What to do -
What do the lines from the top of the data through the line with "COL = SC.collection" say? Quote them exactly and include both ends.

* START *

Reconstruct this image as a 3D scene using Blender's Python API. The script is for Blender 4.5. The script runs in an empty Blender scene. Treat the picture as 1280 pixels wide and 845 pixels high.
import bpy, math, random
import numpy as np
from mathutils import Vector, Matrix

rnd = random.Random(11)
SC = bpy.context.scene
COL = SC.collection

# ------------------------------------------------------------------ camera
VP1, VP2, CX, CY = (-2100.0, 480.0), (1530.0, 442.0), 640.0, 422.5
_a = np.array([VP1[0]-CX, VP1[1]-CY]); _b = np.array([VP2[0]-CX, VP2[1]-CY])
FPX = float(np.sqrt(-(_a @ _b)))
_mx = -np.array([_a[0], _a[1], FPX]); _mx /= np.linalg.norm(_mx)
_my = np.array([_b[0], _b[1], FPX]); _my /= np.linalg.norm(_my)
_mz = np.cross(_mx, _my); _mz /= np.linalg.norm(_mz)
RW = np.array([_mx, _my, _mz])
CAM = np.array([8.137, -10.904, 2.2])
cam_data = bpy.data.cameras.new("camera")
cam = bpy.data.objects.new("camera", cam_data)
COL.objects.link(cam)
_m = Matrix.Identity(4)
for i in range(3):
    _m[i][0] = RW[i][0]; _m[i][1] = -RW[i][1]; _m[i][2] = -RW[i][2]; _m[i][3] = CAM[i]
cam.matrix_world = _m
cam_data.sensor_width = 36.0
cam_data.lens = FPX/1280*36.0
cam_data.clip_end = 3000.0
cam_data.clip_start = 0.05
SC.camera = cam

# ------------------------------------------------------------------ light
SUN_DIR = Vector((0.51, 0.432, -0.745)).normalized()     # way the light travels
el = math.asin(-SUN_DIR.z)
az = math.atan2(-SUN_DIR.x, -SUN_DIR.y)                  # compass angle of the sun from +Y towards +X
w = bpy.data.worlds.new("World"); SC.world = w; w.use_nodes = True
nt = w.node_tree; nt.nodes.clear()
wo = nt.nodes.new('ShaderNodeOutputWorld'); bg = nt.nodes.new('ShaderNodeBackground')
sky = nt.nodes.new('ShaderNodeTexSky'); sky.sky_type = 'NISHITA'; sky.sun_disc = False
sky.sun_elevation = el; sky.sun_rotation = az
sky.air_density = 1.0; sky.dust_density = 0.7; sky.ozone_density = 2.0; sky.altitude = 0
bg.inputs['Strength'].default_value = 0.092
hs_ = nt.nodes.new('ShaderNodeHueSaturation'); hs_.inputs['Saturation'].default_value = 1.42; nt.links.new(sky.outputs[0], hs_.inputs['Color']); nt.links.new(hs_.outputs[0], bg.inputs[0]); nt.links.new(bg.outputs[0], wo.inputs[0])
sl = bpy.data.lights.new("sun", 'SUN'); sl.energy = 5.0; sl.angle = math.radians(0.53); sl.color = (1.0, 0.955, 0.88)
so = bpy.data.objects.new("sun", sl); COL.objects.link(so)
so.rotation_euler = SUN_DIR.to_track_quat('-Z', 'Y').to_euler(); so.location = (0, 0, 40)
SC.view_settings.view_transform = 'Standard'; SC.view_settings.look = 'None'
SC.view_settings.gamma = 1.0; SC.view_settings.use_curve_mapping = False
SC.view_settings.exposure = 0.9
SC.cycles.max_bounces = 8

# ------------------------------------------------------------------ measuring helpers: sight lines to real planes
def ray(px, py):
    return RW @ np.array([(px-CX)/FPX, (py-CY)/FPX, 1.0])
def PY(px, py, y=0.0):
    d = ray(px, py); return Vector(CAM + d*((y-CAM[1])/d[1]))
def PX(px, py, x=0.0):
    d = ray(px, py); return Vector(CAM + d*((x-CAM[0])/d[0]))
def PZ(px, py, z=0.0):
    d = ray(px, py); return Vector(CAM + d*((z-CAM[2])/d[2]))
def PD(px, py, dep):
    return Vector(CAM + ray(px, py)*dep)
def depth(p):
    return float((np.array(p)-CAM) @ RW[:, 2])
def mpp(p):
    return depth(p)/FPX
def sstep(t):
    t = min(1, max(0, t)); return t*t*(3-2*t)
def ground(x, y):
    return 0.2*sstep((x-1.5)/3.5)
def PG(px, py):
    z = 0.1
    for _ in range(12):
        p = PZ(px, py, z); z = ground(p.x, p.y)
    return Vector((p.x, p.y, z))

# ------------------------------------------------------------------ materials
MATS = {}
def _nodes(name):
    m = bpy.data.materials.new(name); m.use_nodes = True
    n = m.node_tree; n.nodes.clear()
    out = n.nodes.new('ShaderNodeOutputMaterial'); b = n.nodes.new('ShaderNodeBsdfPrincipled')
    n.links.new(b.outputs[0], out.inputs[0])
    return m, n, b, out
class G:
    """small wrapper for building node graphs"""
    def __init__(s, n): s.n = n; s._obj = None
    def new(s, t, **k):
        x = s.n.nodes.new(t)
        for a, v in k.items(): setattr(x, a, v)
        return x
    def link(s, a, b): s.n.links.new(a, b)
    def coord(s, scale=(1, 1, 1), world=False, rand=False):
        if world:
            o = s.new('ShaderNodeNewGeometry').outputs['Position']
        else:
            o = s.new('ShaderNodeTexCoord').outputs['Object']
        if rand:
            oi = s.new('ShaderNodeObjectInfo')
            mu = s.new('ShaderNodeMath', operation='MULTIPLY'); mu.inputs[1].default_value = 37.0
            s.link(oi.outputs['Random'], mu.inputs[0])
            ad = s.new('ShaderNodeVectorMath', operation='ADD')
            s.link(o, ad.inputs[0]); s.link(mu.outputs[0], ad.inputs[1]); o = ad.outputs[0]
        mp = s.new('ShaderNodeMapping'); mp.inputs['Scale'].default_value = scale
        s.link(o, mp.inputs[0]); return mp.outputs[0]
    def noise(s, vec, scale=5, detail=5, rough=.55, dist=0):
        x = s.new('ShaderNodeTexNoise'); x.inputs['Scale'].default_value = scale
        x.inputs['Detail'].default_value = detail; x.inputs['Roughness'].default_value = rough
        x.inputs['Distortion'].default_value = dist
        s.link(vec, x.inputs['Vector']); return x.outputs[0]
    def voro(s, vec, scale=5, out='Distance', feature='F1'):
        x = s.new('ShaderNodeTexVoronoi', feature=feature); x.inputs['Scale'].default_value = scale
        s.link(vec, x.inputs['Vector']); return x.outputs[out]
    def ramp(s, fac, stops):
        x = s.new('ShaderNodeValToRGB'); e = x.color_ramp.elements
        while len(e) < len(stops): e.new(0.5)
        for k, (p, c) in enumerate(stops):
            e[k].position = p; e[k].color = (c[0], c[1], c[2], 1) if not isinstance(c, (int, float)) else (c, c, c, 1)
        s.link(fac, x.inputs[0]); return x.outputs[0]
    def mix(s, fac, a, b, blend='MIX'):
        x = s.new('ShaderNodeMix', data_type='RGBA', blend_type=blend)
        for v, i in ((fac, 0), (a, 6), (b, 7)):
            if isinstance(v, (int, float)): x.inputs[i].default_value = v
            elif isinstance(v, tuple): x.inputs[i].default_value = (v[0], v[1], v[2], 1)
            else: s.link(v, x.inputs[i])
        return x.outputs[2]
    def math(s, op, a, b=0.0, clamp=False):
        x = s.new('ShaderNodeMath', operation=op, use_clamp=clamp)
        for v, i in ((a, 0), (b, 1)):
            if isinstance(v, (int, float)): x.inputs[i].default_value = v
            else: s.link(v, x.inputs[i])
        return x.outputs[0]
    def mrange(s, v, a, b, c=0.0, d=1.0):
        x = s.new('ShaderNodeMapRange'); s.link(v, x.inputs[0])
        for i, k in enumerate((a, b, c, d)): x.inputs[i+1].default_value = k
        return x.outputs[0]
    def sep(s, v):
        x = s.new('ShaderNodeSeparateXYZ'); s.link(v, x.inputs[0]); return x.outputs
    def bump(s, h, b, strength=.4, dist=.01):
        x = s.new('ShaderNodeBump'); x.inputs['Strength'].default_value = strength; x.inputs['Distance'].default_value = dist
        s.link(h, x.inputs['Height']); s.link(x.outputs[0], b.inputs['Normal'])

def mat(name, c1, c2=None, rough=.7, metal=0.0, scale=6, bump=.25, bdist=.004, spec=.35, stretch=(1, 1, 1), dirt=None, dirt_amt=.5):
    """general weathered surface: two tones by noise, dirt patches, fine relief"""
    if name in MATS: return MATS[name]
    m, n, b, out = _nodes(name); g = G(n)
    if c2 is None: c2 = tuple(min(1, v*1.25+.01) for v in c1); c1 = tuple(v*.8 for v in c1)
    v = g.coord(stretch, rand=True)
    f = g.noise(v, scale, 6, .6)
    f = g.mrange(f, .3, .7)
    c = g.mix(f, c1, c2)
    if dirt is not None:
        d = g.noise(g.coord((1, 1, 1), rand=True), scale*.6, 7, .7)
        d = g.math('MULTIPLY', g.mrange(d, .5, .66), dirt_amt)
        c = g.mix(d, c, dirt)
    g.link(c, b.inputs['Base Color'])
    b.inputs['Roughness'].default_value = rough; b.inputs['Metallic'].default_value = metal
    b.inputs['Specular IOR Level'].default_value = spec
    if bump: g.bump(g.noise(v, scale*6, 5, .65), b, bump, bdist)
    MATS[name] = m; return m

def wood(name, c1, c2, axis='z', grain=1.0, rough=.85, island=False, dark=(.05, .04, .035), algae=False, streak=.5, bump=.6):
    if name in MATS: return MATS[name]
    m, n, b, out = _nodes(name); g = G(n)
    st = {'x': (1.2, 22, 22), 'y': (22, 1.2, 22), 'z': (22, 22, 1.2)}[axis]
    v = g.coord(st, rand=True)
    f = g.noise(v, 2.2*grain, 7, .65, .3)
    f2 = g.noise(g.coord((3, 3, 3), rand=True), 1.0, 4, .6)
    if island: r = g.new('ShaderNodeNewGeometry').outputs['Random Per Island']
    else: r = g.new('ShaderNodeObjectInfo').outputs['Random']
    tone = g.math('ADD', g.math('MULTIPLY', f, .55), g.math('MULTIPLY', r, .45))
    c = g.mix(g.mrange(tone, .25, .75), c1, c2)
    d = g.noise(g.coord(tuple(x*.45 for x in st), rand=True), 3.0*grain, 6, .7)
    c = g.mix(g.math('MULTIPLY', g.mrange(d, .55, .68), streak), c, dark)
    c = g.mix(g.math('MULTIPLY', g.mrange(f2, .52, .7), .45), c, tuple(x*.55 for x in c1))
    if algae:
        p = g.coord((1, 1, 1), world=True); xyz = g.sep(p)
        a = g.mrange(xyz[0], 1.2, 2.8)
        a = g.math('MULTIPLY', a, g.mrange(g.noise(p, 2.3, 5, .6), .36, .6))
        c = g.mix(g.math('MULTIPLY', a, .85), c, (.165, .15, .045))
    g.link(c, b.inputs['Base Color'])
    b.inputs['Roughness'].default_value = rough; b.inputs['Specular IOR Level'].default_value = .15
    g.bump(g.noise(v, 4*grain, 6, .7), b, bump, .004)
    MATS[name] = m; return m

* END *

Result of this task -
Reconstruct this image as a 3D scene using Blender's Python API. The script is for Blender 4.5. The script runs in an empty Blender scene. Treat the picture as 1280 pixels wide and 845 pixels high.
import bpy, math, random
import numpy as np
from mathutils import Vector, Matrix

rnd = random.Random(11)
SC = bpy.context.scene
COL = SC.collection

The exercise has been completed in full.